前回に引き続き、今回も航空会社の安全性についての話題。

現在はデルタ航空となったノースウエスト航空。この航空会社が1990年代の一時期、たびたび機材トラブルなどで出発した後に空港へ引き返したり、フライトをキャンセルしたことがあった。では、ノースウエスト航空は特に危険な航空会社だったのかといえば、そうではない。

航空会社の安全基準は、その航空会社の「国籍」によって決められる。ノースウエストはアメリカの航空会社だから、アメリカの安全基準によって運航される。そして、一般に欧米(旧西側)諸国は安全基準が厳しい傾向にある。

だから、アメリカ基準のノースウエスト航空では空港へ引き返すようなトラブルでも、たとえばアジアのある航空会社では問題なく飛んでいるというケースもあるのだ。トラブルが表面化する回数が多いからといって安全性に問題があるとはいえないわけで、むしろ厳しい基準と情報公開により信用できるともいえるのだ。

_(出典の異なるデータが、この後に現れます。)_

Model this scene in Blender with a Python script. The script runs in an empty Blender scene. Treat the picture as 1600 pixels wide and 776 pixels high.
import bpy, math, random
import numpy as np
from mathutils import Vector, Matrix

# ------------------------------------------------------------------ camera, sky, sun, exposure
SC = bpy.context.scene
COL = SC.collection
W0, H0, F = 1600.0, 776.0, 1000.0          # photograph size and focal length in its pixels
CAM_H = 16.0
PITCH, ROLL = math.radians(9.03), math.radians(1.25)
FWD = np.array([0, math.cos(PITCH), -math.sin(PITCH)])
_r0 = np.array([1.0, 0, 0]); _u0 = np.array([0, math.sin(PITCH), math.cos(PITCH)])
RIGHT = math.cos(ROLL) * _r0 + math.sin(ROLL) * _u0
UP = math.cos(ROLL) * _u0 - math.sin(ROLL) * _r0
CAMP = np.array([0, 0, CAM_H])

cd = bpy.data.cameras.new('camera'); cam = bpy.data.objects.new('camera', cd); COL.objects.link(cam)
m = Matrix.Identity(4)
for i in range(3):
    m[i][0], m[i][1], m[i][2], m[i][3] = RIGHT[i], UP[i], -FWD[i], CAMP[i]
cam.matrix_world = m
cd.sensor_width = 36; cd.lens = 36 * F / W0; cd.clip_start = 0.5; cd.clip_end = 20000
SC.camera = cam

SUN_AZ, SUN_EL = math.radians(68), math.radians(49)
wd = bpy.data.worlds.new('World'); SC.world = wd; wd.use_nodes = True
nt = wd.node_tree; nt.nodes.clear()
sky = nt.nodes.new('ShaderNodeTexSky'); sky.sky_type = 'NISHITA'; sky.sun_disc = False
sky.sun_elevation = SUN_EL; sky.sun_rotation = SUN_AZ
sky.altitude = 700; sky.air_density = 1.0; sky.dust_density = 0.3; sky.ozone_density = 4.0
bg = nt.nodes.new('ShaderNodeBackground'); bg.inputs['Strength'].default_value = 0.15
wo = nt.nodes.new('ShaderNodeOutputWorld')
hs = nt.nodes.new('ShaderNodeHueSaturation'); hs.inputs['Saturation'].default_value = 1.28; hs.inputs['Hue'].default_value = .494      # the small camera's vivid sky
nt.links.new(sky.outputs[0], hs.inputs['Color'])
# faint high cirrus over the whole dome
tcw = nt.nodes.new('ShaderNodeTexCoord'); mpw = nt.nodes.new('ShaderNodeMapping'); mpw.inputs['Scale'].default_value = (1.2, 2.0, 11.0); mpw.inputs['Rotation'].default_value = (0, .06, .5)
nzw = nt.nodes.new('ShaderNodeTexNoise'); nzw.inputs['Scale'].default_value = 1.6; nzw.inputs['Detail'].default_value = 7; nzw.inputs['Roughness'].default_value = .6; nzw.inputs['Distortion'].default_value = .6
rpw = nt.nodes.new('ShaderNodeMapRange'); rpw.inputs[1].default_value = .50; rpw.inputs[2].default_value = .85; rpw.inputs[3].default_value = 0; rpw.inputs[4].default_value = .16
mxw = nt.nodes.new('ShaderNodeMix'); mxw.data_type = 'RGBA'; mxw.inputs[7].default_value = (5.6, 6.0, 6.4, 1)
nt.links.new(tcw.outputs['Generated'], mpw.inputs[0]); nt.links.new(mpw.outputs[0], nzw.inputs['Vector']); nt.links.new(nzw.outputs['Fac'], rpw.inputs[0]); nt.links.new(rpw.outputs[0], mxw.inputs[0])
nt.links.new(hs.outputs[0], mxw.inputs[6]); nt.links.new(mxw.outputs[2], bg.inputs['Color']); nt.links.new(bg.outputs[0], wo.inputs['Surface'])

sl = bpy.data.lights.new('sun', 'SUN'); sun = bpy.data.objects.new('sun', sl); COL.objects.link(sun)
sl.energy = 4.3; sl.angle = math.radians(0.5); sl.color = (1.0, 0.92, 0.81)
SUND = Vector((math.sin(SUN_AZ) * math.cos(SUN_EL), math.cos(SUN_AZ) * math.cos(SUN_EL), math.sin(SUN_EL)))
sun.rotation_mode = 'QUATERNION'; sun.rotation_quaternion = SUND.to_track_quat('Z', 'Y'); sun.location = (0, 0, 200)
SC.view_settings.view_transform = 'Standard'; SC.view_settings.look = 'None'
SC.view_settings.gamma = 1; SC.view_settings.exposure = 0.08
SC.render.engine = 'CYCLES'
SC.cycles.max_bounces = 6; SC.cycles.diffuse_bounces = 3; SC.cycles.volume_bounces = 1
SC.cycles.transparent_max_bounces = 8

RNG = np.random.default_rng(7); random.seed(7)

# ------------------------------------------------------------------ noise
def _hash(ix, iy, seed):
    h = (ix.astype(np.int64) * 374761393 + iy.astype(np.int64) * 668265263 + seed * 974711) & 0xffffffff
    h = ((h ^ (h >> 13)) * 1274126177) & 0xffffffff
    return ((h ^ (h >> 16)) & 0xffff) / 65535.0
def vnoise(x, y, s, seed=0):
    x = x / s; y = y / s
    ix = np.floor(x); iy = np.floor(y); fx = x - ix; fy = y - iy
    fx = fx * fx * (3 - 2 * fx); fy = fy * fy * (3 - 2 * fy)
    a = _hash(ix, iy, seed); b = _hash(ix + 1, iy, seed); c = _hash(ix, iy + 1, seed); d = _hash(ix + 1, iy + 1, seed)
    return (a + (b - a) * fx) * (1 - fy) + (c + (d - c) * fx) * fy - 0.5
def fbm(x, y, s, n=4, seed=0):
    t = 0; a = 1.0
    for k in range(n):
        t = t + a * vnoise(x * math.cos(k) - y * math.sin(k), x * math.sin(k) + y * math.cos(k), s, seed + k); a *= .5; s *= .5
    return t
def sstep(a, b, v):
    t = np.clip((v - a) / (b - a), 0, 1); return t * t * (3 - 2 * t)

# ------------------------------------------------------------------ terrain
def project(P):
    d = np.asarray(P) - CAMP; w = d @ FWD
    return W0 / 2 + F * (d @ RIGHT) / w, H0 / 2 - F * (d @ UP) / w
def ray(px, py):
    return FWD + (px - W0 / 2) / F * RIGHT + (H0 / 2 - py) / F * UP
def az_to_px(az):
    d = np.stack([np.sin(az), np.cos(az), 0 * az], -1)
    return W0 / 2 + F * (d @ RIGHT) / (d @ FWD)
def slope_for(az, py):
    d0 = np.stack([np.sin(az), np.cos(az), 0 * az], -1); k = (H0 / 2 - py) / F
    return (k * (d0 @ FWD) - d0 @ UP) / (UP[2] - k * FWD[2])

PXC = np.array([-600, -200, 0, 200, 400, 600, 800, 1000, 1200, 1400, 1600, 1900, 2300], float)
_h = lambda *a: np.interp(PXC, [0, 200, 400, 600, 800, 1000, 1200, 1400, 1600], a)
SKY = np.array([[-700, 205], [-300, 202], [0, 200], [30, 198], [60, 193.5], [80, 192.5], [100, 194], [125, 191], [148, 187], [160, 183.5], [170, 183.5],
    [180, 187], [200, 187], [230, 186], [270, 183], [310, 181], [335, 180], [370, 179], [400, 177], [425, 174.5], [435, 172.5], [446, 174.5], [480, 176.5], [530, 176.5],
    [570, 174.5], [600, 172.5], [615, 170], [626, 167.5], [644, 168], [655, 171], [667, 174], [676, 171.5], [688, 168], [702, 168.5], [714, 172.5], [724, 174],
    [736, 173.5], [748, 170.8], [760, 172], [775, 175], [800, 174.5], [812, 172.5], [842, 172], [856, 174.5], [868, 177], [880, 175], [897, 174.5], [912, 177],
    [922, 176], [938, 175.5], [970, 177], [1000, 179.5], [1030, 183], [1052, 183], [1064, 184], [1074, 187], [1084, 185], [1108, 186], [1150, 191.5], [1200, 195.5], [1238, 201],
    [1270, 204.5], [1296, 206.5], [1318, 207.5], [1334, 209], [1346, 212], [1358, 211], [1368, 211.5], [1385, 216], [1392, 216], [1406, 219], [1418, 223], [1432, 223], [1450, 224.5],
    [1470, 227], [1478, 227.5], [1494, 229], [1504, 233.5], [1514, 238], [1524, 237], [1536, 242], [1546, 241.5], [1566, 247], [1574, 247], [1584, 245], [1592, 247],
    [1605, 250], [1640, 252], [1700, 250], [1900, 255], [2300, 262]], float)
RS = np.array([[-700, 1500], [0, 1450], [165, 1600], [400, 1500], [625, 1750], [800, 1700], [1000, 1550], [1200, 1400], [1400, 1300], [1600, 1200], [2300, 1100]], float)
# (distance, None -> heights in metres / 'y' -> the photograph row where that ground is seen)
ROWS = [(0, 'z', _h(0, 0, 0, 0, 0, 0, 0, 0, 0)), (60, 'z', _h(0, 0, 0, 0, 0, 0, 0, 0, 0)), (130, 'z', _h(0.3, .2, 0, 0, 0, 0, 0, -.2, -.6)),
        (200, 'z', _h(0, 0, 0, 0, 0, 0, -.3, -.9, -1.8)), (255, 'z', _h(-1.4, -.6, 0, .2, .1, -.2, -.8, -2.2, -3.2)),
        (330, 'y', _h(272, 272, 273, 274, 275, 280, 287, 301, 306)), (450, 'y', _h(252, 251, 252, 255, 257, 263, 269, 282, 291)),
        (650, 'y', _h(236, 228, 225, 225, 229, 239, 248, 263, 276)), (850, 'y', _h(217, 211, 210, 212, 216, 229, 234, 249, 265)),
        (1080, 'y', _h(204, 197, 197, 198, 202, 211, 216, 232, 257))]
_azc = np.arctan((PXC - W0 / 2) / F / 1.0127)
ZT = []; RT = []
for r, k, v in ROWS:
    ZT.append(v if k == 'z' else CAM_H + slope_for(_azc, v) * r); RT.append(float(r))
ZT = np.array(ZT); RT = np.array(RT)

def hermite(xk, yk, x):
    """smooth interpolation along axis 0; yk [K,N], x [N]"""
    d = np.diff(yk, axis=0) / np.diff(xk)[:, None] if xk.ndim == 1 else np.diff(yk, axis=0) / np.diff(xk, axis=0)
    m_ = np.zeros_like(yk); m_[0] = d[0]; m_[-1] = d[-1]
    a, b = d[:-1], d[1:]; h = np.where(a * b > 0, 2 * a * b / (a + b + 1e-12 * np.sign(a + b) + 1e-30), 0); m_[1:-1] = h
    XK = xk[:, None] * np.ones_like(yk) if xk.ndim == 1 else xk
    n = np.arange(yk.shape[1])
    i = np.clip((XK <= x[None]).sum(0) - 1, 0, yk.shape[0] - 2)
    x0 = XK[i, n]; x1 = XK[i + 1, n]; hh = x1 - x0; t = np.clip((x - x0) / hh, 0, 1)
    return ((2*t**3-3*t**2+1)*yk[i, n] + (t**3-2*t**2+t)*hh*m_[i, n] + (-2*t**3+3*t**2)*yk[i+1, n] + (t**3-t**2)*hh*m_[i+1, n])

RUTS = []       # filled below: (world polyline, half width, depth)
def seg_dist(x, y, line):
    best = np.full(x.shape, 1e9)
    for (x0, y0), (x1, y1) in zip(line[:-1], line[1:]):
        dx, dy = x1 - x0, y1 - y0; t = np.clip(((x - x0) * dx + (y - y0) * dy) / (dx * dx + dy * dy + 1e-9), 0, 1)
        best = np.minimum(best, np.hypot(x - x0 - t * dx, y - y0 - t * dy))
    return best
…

退役した飛行機が並べられたアメリカのピマ航空宇宙博物館。すべての飛行機が無事に退役まで飛んでもらいたい

しかし、これは逆にいえば日本に就航している航空会社は、一概に安全とは言い切れないということだ。利用者目線からいえば当然、政府なり関係機関が何らかの安全基準をもって日本就航の許可を与えていると思うだろうが、そうではない。

例えばEUでは、安全性に問題のある航空会社の"ブラックリスト"をつくって、リストに上がった航空会社の域内への乗り入れを制限している。一時期、続けて墜落事故を起こしていたガルーダ・インドネシア航空がこの中に入ったことがある。しかし、その頃(2000年代半ば)の日本にはガルーダの飛行機が普通に飛んで来ていた。今はガルーダの安全性は改善されてリストから外れているが、当時航空業界ではかなり話題になった。

ここ10年間で航空機事故の割合は、100万フライトに1回程度から約300万フライトに1回と大幅に減った。しかし、利用者の願いは事故率ゼロである。航空需要は増すばかりで特にアジアではLCC(低コスト航空会社)をはじめとする新しい航空会社が続々と誕生し、業界の規制緩和で国のバックアップのない航空会社が次々に日本に就航している。資金力のない航空会社が事故を起こせば、補償の面で問題が出る可能性もある。何らかの安全基準を設けることも必要だと考えるのは筆者だけではないだろう。